§ Stated task: Begin at the first line and end at the line containing "-0.012, 'z').build('floor', 'black_gap'))". Extract exactly those lines.

-.-.-

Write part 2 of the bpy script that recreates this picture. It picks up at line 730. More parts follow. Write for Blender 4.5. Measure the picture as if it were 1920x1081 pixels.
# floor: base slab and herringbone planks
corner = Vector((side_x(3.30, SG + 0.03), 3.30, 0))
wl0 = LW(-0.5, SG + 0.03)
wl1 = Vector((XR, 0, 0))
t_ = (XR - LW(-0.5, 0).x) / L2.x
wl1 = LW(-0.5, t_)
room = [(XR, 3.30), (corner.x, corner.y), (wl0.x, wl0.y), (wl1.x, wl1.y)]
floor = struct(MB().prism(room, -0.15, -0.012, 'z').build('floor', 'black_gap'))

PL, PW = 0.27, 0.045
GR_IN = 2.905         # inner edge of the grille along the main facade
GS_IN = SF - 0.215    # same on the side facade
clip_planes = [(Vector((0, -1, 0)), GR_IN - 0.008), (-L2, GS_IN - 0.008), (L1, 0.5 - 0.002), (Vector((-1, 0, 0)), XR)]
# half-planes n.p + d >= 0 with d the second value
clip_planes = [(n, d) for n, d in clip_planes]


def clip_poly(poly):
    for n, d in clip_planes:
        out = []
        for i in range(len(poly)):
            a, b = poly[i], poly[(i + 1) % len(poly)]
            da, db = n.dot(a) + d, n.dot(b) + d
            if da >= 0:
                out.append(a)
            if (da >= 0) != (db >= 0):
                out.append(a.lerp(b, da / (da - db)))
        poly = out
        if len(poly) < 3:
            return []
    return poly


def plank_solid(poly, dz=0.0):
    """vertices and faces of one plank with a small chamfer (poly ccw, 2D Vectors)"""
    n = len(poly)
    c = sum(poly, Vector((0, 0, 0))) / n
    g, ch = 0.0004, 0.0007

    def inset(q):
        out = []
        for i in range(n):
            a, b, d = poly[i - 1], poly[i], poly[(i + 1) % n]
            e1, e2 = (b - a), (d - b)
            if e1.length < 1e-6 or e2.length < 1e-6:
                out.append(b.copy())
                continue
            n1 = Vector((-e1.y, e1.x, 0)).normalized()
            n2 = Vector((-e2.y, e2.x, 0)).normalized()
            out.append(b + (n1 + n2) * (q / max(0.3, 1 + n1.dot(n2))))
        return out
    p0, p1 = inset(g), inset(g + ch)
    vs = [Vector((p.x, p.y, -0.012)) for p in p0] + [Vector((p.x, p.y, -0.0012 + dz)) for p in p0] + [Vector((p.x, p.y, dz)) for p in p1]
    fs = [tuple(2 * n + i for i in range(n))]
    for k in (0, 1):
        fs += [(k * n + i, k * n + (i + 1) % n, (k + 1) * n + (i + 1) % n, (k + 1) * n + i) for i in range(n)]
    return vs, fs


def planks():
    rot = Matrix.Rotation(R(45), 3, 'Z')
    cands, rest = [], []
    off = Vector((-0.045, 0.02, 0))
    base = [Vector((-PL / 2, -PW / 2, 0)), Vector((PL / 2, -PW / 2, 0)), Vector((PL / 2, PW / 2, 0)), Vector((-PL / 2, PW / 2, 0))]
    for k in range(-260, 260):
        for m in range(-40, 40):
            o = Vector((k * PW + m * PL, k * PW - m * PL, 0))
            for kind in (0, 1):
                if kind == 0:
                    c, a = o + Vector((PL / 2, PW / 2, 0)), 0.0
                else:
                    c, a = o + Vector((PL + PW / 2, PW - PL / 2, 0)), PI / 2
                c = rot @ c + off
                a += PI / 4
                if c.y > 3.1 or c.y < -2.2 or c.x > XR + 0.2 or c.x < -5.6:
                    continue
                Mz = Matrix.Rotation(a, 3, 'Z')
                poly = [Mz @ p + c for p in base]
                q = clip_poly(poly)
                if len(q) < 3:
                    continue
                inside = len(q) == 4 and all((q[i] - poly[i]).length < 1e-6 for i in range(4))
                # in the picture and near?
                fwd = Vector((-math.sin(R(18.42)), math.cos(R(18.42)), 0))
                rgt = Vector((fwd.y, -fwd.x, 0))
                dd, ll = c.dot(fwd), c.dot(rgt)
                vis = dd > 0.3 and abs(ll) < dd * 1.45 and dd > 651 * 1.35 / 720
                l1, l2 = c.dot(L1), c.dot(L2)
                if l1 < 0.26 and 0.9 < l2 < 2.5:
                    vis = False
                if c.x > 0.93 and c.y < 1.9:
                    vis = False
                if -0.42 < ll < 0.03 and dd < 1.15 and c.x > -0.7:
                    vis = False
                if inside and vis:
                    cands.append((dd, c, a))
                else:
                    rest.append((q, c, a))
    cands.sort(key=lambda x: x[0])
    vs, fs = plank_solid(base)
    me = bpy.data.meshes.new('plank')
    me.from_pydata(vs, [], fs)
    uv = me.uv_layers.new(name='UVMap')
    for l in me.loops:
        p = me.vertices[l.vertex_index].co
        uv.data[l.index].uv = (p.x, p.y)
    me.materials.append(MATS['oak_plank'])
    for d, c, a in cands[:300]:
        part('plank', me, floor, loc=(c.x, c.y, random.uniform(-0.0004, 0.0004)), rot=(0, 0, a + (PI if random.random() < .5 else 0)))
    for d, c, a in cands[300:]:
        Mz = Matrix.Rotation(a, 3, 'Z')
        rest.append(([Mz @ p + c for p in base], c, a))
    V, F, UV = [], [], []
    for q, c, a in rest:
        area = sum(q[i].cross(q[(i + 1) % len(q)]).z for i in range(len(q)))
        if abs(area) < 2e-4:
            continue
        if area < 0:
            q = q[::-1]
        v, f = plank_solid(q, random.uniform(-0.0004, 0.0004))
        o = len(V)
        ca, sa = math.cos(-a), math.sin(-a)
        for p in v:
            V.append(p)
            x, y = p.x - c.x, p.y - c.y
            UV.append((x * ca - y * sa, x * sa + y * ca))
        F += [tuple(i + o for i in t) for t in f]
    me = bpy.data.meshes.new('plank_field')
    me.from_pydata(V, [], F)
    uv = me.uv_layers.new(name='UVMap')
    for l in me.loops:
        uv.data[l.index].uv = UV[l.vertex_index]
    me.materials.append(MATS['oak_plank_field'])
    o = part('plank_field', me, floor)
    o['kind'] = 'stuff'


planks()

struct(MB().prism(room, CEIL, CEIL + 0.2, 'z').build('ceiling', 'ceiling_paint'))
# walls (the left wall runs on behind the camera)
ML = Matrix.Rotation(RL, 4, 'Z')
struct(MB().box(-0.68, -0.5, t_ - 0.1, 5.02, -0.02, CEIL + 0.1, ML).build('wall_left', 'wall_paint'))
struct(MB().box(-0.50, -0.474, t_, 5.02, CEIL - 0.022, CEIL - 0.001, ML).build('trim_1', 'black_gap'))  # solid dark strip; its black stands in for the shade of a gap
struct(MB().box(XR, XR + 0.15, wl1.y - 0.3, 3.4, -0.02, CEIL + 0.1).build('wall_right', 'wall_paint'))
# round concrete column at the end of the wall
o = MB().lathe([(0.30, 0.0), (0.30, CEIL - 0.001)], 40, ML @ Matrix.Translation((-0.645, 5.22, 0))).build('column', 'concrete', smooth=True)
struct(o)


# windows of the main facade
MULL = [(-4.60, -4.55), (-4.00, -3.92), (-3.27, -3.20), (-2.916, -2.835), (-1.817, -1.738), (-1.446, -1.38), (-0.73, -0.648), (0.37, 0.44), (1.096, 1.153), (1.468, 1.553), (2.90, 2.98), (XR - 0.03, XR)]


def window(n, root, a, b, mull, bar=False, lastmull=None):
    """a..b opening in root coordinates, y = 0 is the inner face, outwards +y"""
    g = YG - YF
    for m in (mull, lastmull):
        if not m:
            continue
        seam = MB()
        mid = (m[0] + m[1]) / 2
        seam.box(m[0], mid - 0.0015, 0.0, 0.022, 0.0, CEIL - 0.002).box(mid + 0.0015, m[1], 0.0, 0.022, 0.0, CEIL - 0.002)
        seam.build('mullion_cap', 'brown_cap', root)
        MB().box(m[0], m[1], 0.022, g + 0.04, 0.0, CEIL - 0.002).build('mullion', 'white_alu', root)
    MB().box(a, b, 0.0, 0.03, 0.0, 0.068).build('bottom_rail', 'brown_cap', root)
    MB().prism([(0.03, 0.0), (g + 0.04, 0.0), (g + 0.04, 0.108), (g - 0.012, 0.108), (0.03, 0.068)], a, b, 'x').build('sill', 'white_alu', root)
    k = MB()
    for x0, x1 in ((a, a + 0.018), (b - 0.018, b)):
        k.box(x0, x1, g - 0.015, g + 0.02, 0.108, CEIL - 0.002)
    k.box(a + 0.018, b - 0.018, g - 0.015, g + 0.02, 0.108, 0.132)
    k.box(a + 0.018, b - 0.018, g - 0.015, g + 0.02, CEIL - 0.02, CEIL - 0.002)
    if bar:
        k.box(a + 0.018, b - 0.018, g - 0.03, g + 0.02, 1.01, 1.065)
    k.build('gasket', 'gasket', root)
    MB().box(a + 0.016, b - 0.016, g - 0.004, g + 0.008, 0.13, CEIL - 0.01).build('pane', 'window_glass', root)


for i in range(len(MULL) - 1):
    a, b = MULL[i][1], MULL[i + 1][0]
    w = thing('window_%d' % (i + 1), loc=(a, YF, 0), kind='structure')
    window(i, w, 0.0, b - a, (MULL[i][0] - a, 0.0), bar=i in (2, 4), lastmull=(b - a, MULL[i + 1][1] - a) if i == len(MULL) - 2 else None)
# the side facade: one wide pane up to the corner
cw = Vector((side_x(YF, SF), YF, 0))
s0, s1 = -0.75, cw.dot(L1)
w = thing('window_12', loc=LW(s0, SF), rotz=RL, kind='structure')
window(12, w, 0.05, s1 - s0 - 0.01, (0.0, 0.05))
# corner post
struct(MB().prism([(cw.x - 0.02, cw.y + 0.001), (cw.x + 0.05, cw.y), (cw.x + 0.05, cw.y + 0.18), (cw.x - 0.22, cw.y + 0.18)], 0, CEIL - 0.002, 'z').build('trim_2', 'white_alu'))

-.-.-

§ Answer for the task:
Write part 2 of the bpy script that recreates this picture. It picks up at line 730. More parts follow. Write for Blender 4.5. Measure the picture as if it were 1920x1081 pixels.
# floor: base slab and herringbone planks
corner = Vector((side_x(3.30, SG + 0.03), 3.30, 0))
wl0 = LW(-0.5, SG + 0.03)
wl1 = Vector((XR, 0, 0))
t_ = (XR - LW(-0.5, 0).x) / L2.x
wl1 = LW(-0.5, t_)
room = [(XR, 3.30), (corner.x, corner.y), (wl0.x, wl0.y), (wl1.x, wl1.y)]
floor = struct(MB().prism(room, -0.15, -0.012, 'z').build('floor', 'black_gap'))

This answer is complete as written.